What you need to do. From the first line of the entries below through the line bearing "ents['sr'], ZE+1.66, .76, R(38))", write out each line exactly. Omit pictures.

Records to process.
------------------------------
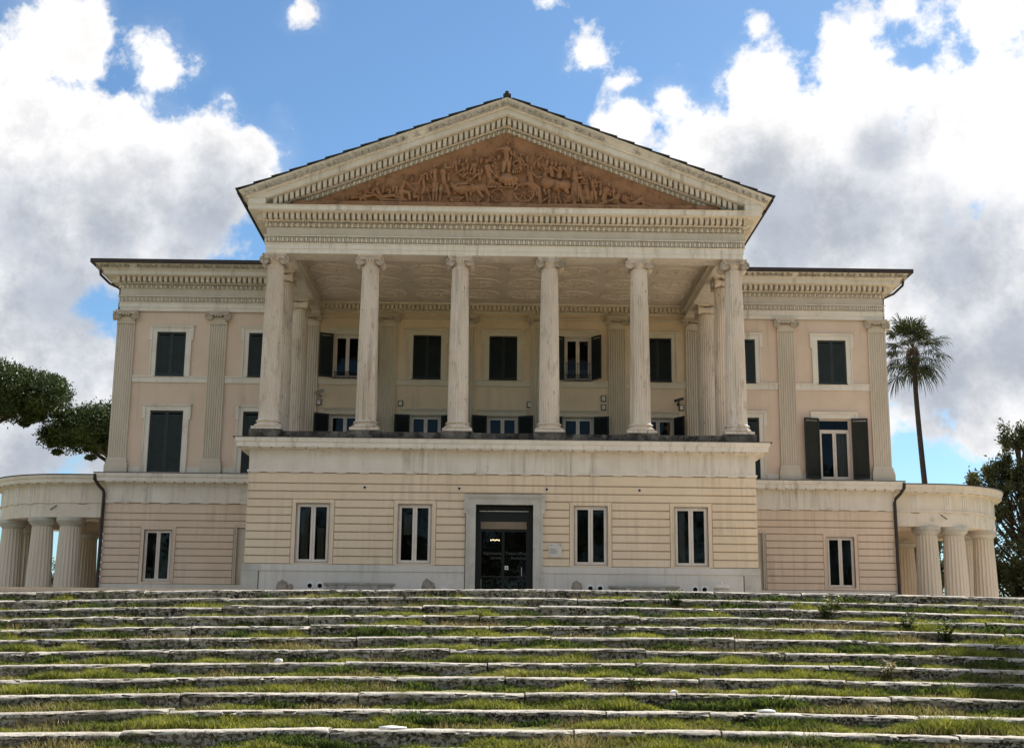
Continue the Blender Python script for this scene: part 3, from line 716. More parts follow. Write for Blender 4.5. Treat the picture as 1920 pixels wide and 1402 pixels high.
def acanthus_path(pth, name, parent, z, off, tilt, maxy=54.9, gap=.08, sc=1.0):
    out = MB(); q = random.Random(len(pth)+int(z*10))
    for a, b, d, n, l in edge_len(pth):
        e0 = off if a in pth[1:-1] else 0; e1 = off if b in pth[1:-1] else 0; L0 = l+e0+e1; k = int(L0/.25); ang = math.atan2(d[1], d[0])
        for i in range(k):
            t = -e0+L0*(i+.5)/k; p = (a[0]+d[0]*t+n[0]*off, a[1]+d[1]*t+n[1]*off)
            if p[1] > maxy or q.random() < gap: continue
            out.add(q.choice(ACN), Matrix.Translation((p[0], p[1], z)) @ Matrix.Rotation(ang, 4, 'Z') @ Matrix.Rotation(tilt, 4, 'X') @ Matrix.Scale(sc, 4))
    o = out.build(name, M['carve'], parent, 40); o['kind'] = 'stuff'; return o
acanthus_path(L_path, 'acanthus_carving', ents['sl'], ZE+1.66, .76, R(38)); acanthus_path(R_path, 'acanthus_carving', ents['sr'], ZE+1.66, .76, R(38))

# --- pediment
SL = .387; ZA = 18.51
def zr(x): return ZA-SL*abs(x)
def raking(mb, prof, close_y=None):
    """prof: (forward offset from Y=45, drop below the roof line, x where it ends)"""
    for s in (-1, 1):
        A = [(s*xe, 45-o, ZA-SL*xe-d) for o, d, xe in prof]; B = [(0, 45-o, ZA-d) for o, d, xe in prof]
        mb.grid([A, B], closed_v=True); mb.poly(A)
zc = ZE+1.6
def xe(d): return (ZA-d-zc)/SL
m = MB()
raking(m, [(-.3, .36, 9.1), (.60, .36, 9.1), (.60, .56, 9.1), (.57, .565, 9.08), (.57, .58, 9.08), (.08, .58, xe(.58)), (.08, .84, xe(.84)), (.18, .842, xe(.842)), (.18, .865, xe(.865)), (-.07, .867, xe(.867)), (-.07, 1.058, xe(1.058)), (.01, 1.06, xe(1.06)), (-.3, 1.06, xe(1.06))])
pediment = m.build('pediment', M['trim_l'], villa)
m = MB(); raking(m, [(-.3, .075, 9.43), (.90, .06, 9.42), (.90, .085, 9.41), (.87, .11, 9.39), (.80, .16, 9.32), (.72, .26, 9.24), (.67, .30, 9.19), (.65, .355, 9.15), (-.3, .355, 9.15)])
rsima = m.build('raking_sima', M['trim_l'], pediment)
for s in (-1, 1):   # sima and gutter along the flanks of the portico roof
    pth = [(-8.5, 53.0), (-8.5, 44.38)] if s < 0 else [(8.5, 44.38), (8.5, 53.0)]
    m = MB(); m.sweep(pth, [(0, ZE+1.602), (.60, ZE+1.602), (.61, ZE+1.83), (0, ZE+1.83)]); m.sweep(pth, sima_profile(ZE+.24)); m.build('sima', M['trim_l'], villa)
    m = MB(); m.sweep(pth, [(.7, ZE+2.075), (.90, ZE+2.072), (.93, ZE+1.90), (.97, ZE+1.90), (1.02, ZE+1.98), (1.02, ZE+2.09), (.7, ZE+2.14)]); m.build('gutter', M['gutter'], villa)
# raking dentils and eggs
for s in (-1, 1):
    dm = dentil_mb(); me = MB(); me.f = dm.f; me.v = [(x, y, z*1.18-SL*s*x) for x, y, z in dm.v]; dme = me.mesh('dentil', M['trim'])
    for i in range(60):
        x = (i+.5)*.193
        if x > xe(.86)-.02: break
        put('dentil', dme, pediment, (s*x, 45-.18, ZA-SL*x-.86))
out = MB()
for s in (-1, 1):
    e = egg_mb(.185, .18); u = MB(); u.f = e.f; u.v = [(x, y, z-s*SL*x) for x, y, z in e.v]
    i = 0
    while True:
        x = (i+.5)*.185
        if x > xe(1.06): break
        out.add(u, Matrix.Translation((s*x, 45-.0, ZA-SL*x-1.05))); i += 1
o = out.build('egg_and_dart_moulding', M['trim'], pediment, 40); o['kind'] = 'stuff'
out = MB(); q = random.Random(11)
for s in (-1, 1):
    for i in range(39):
        x = (i+.5)*.237
        worn = (s < 0 and 2.3 < x < 3.8) or (s > 0 and 3.0 < x < 7.2)
        if q.random() < (.45 if worn else .03): continue
        T = Matrix.Translation((s*x, 45-.77, ZA-SL*x-.315)) @ Matrix.Rotation(R(38), 4, 'X')
        u = q.choice(ACN); w = MB(); w.f = u.f; f = .55 if worn else 1.0
        w.v = [(a*1.05, b*f, c*1.12-s*SL*a) for a, b, c in u.v]
        out.add(w, T)
o = out.build('acanthus_carving', M['carve'], pediment, 40); o['kind'] = 'stuff'
# roof: planes and overlapping verge tiles
m = MB()
for s in (-1, 1):
    m.grid([[(s*9.46, y, zr(9.46)-.02), (0, y, ZA-.02)] for y in (44.12, 62)]); m.grid([[(s*9.46, y, zr(9.46)-.07), (0, y, ZA-.07)] for y in (44.12, 62)])
roof = m.build('portico_roof', M['roof'], villa)
_tile = MB(); _tile.box(0, .70, 0, .5, 0, .045); _tm = _tile.mesh('roof_tile', M['roof'])
for s in (-1, 1):
    i = 0; x = 9.52
    while x > .4:
        put('roof_tile', _tm, roof, (s*x, 44.06, zr(x)-.005), (0, math.atan(SL)*1.0-R(4.5) if s > 0 else math.atan(SL)-R(4.5), 0) if s > 0 else (0, -math.atan(SL)+R(4.5), 0), (-s*1.0, 1, 1)); x -= .62
m = MB(); m.lathe([(.10, ZA-.03), (.10, ZA+.12), (.07, ZA+.15), (.075, ZA+.19), (.04, ZA+.22)], 0, 44.2, 10); m.box(-.14, .14, 44.05, 44.5, ZA-.06, ZA+.05)
m.build('ridge_finial', M['roof'], roof)
m = MB(); m.box(-.13, .13, 44.5, 62, ZA-.03, ZA+.05); m.build('ridge_tiles', M['roof'], roof)
# main hipped roof
m = MB(); zt = ZE+1.93
c = [(-17.0, 52.5, zt), (17.0, 52.5, zt), (17.0, 71, zt), (-17.0, 71, zt)]; r1, r2 = (-10, 61.7, zt+2.2), (10, 61.7, zt+2.2)
m.poly([c[0], c[1], r2, r1]); m.poly([c[2], c[3], r1, r2]); m.poly([c[1], c[2], r2]); m.poly([c[3], c[0], r1]); m.poly(c)
m.build('hipped_roof', M['roof'], villa)
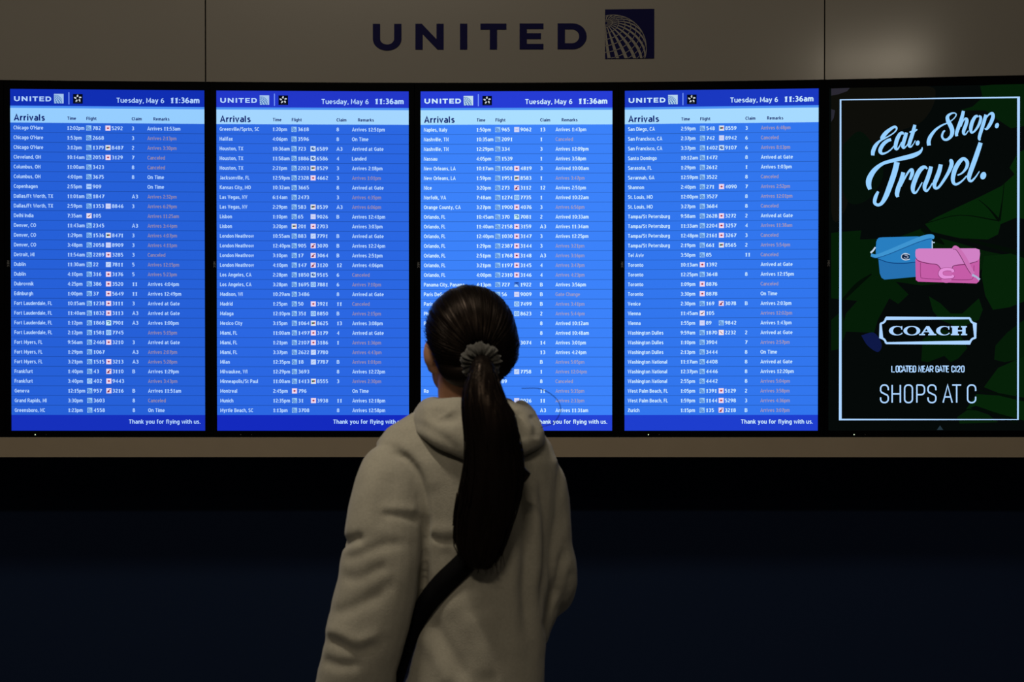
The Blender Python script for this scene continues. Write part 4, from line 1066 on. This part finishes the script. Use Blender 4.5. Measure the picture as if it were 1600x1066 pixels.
def hand(wrist, along, side, normal, curl, flip):
    """palm and five jointed fingers; along = towards the fingertips, side = towards the thumb, normal = back of the hand"""
    along, side, normal = along.normalized(), side.normalized(), normal.normalized()
    out = [tube([(wrist-along*.02, (.024, .019)), (wrist+along*.02, (.032, .017)), (wrist+along*.055, (.040, .016)), (wrist+along*.085, (.038, .014))], 14, flat=normal)]
    for k, (off, ln, st) in enumerate(((.028, .070, .078), (.0095, .078, .084), (-.0095, .072, .081), (-.028, .058, .073))):
        base = wrist+along*st*0.82+side*off; p = base; dirn = Vector(along); pts = [(p, .0092)]
        for j, fr in enumerate((.22, .42, .32, .26)):
            if j > 0: dirn = (dirn-normal*math.tan(curl*(0.8+0.25*j))).normalized()
            p = p+dirn*ln*fr; pts.append((p, .0090-.0008*j))
        out.append(tube(pts, 10, sub=3)); out.append(ellipsoid(pts[-1][0], (.0068, .0068, .0068), 0, 6))
    th = wrist+along*.022+side*.030; d1 = (along*.7+side*.75-normal*.25).normalized(); d2 = (along*.95+side*.28-normal*.25).normalized()
    pts = [(wrist+along*.012+side*.014, .015), (th, .014), (th+d1*.030, .0115), (th+d1*.030+d2*.030, .0105), (th+d1*.030+d2*.054, .0085)]
    out.append(tube(pts, 10, sub=3)); out.append(ellipsoid(pts[-1][0], (.0083, .0083, .0083), 0, 6))
    return out
lw_ = P(514, 1185, 2.995)
bp += hand(lw_, Vector((-.12, .06, -1)), Vector((.35, .93, 0)), Vector((-.93, .35, 0)), 0.32, 1)
rw_ = P(752, 950, 3.325)
bp += hand(rw_, Vector((-1, .10, -.05)), Vector((0, .1, 1)), Vector((.1, 1, 0)), 0.28, 1)
body = remeshed('body', local(bp), 0.0042, 4, M_SKIN, pr, 0.45)
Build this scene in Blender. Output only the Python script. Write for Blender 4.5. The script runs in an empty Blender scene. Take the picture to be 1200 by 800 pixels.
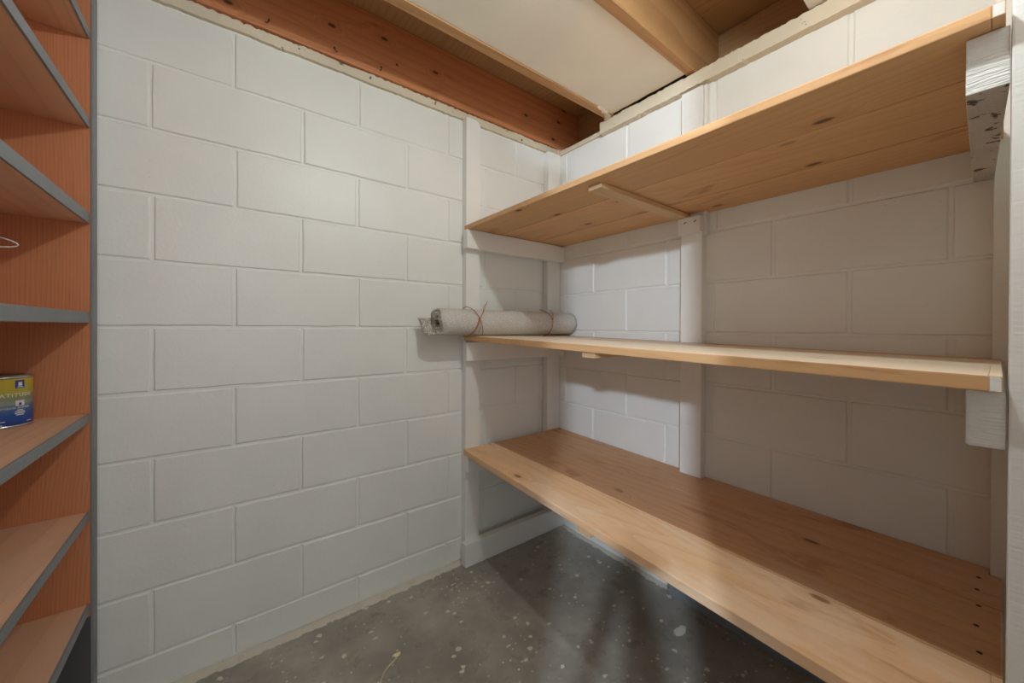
------------------------------
Exercise output.
Continue the Blender Python script for this scene: part 3, from line 716. More parts follow. Write for Blender 4.5. Treat the picture as 1920 pixels wide and 1402 pixels high.
def acanthus_path(pth, name, parent, z, off, tilt, maxy=54.9, gap=.08, sc=1.0):
    out = MB(); q = random.Random(len(pth)+int(z*10))
    for a, b, d, n, l in edge_len(pth):
        e0 = off if a in pth[1:-1] else 0; e1 = off if b in pth[1:-1] else 0; L0 = l+e0+e1; k = int(L0/.25); ang = math.atan2(d[1], d[0])
        for i in range(k):
            t = -e0+L0*(i+.5)/k; p = (a[0]+d[0]*t+n[0]*off, a[1]+d[1]*t+n[1]*off)
            if p[1] > maxy or q.random() < gap: continue
            out.add(q.choice(ACN), Matrix.Translation((p[0], p[1], z)) @ Matrix.Rotation(ang, 4, 'Z') @ Matrix.Rotation(tilt, 4, 'X') @ Matrix.Scale(sc, 4))
    o = out.build(name, M['carve'], parent, 40); o['kind'] = 'stuff'; return o
acanthus_path(L_path, 'acanthus_carving', ents['sl'], ZE+1.66, .76, R(38)); acanthus_path(R_path, 'acanthus_carving', ents['sr'], ZE+1.66, .76, R(38))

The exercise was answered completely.